:: Dataset excerpts

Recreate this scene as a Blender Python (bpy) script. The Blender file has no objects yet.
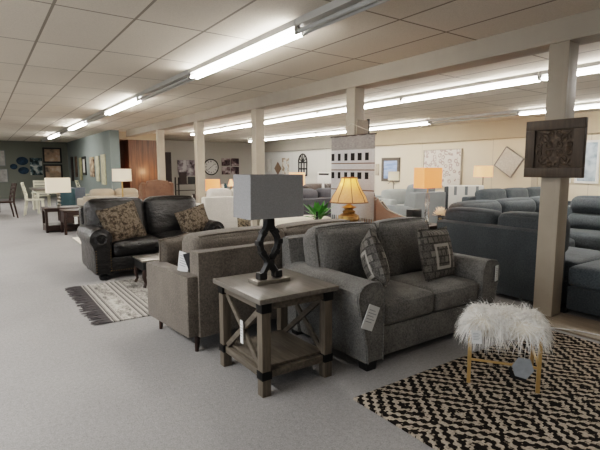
import bpy, bmesh, math, random
from mathutils import Vector, Matrix
random.seed(7)
COL = bpy.context.scene.collection
PI = math.pi
def R(d): return math.radians(d)

# ------------------------------------------------------------------ materials
def lin(h):
    h = h.lstrip('#')
    out = []
    for i in (0, 2, 4):
        c = int(h[i:i+2], 16) / 255
        out.append(c / 12.92 if c <= .04045 else ((c + .055) / 1.055) ** 2.4)
    return (*out, 1)

class NT:
    def __init__(s, name):
        s.m = bpy.data.materials.new(name); s.m.use_nodes = True
        s.t = s.m.node_tree; s.t.nodes.clear()
        s.out = s.n('ShaderNodeOutputMaterial')
    def n(s, typ, **kw):
        nd = s.t.nodes.new(typ)
        for k, v in kw.items():
            if k in nd.inputs.keys(): nd.inputs[k].default_value = v
            else: setattr(nd, k, v)
        return nd
    def l(s, a, b): s.t.links.new(a, b)
    def math(s, op, a, b=None, c=None):
        nd = s.t.nodes.new('ShaderNodeMath'); nd.operation = op
        for i, x in enumerate((a, b, c)):
            if x is None: continue
            if isinstance(x, (int, float)): nd.inputs[i].default_value = x
            else: s.l(x, nd.inputs[i])
        return nd.outputs[0]
    def coord(s, scale=(1, 1, 1), loc=(0, 0, 0), rot=(0, 0, 0)):
        tc = s.n('ShaderNodeTexCoord'); mp = s.n('ShaderNodeMapping')
        mp.inputs['Scale'].default_value = scale; mp.inputs['Location'].default_value = loc
        mp.inputs['Rotation'].default_value = rot
        s.l(tc.outputs['Object'], mp.inputs[0]); return mp.outputs[0]
    def noise(s, vec, scale, detail=4, rough=.55):
        nd = s.n('ShaderNodeTexNoise'); nd.inputs['Scale'].default_value = scale
        nd.inputs['Detail'].default_value = detail; nd.inputs['Roughness'].default_value = rough
        s.l(vec, nd.inputs['Vector']); return nd.outputs['Fac']
    def ramp(s, fac, stops, interp='LINEAR'):
        nd = s.n('ShaderNodeValToRGB'); cr = nd.color_ramp; cr.interpolation = interp
        while len(cr.elements) < len(stops): cr.elements.new(.5)
        for e, (p, c) in zip(cr.elements, stops):
            e.position = p; e.color = lin(c) if isinstance(c, str) else c
        s.l(fac, nd.inputs[0]); return nd.outputs[0]
    def mix(s, fac, a, b, mode='MIX'):
        nd = s.n('ShaderNodeMix'); nd.data_type = 'RGBA'; nd.blend_type = mode
        for sock, x in ((nd.inputs[0], fac), (nd.inputs[6], a), (nd.inputs[7], b)):
            if isinstance(x, str): sock.default_value = lin(x)
            elif isinstance(x, (int, float, tuple)): sock.default_value = x
            else: s.l(x, sock)
        return nd.outputs[2]
    def bump(s, h, strength=.3, dist=.01):
        nd = s.n('ShaderNodeBump'); nd.inputs['Strength'].default_value = strength
        nd.inputs['Distance'].default_value = dist; s.l(h, nd.inputs['Height']); return nd.outputs[0]
    def bsdf(s, col, rough=.6, metal=0, bump=None, spec=.5, sheen=0, emit=None, estr=0, trans=0, alpha=None):
        b = s.n('ShaderNodeBsdfPrincipled')
        if isinstance(col, str): b.inputs['Base Color'].default_value = lin(col)
        elif isinstance(col, tuple): b.inputs['Base Color'].default_value = col
        else: s.l(col, b.inputs['Base Color'])
        if isinstance(rough, (int, float)): b.inputs['Roughness'].default_value = rough
        else: s.l(rough, b.inputs['Roughness'])
        b.inputs['Metallic'].default_value = metal
        b.inputs['Specular IOR Level'].default_value = spec
        b.inputs['Sheen Weight'].default_value = sheen
        b.inputs['Transmission Weight'].default_value = trans
        if emit is not None:
            b.inputs['Emission Color'].default_value = lin(emit); b.inputs['Emission Strength'].default_value = estr
        if bump is not None: s.l(bump, b.inputs['Normal'])
        s.l(b.outputs[0], s.out.inputs[0]); return s.m

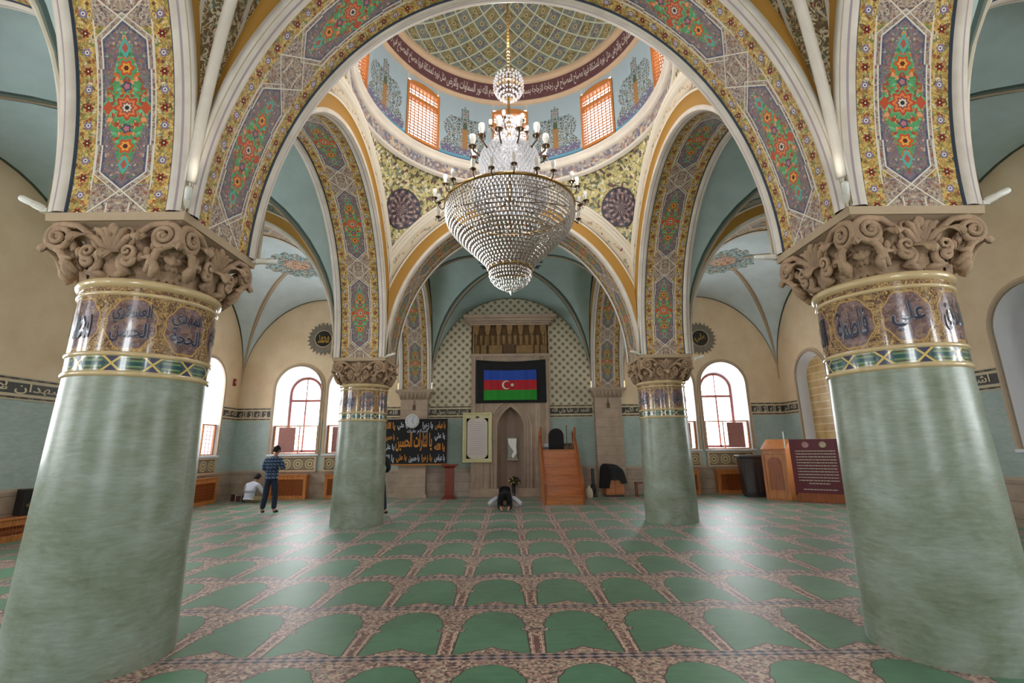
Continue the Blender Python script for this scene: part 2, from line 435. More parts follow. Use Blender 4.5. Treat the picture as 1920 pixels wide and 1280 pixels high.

::::

Leave out the pictures, then repeat the listing above exactly from its first line to the line with "def R(d): return math.radians(d)", inclusive.

### Output of the task
Recreate this scene as a Blender Python (bpy) script. The Blender file has no objects yet.
import bpy, bmesh, math, random
from mathutils import Vector, Matrix
random.seed(7)
COL = bpy.context.scene.collection
PI = math.pi
def R(d): return math.radians(d)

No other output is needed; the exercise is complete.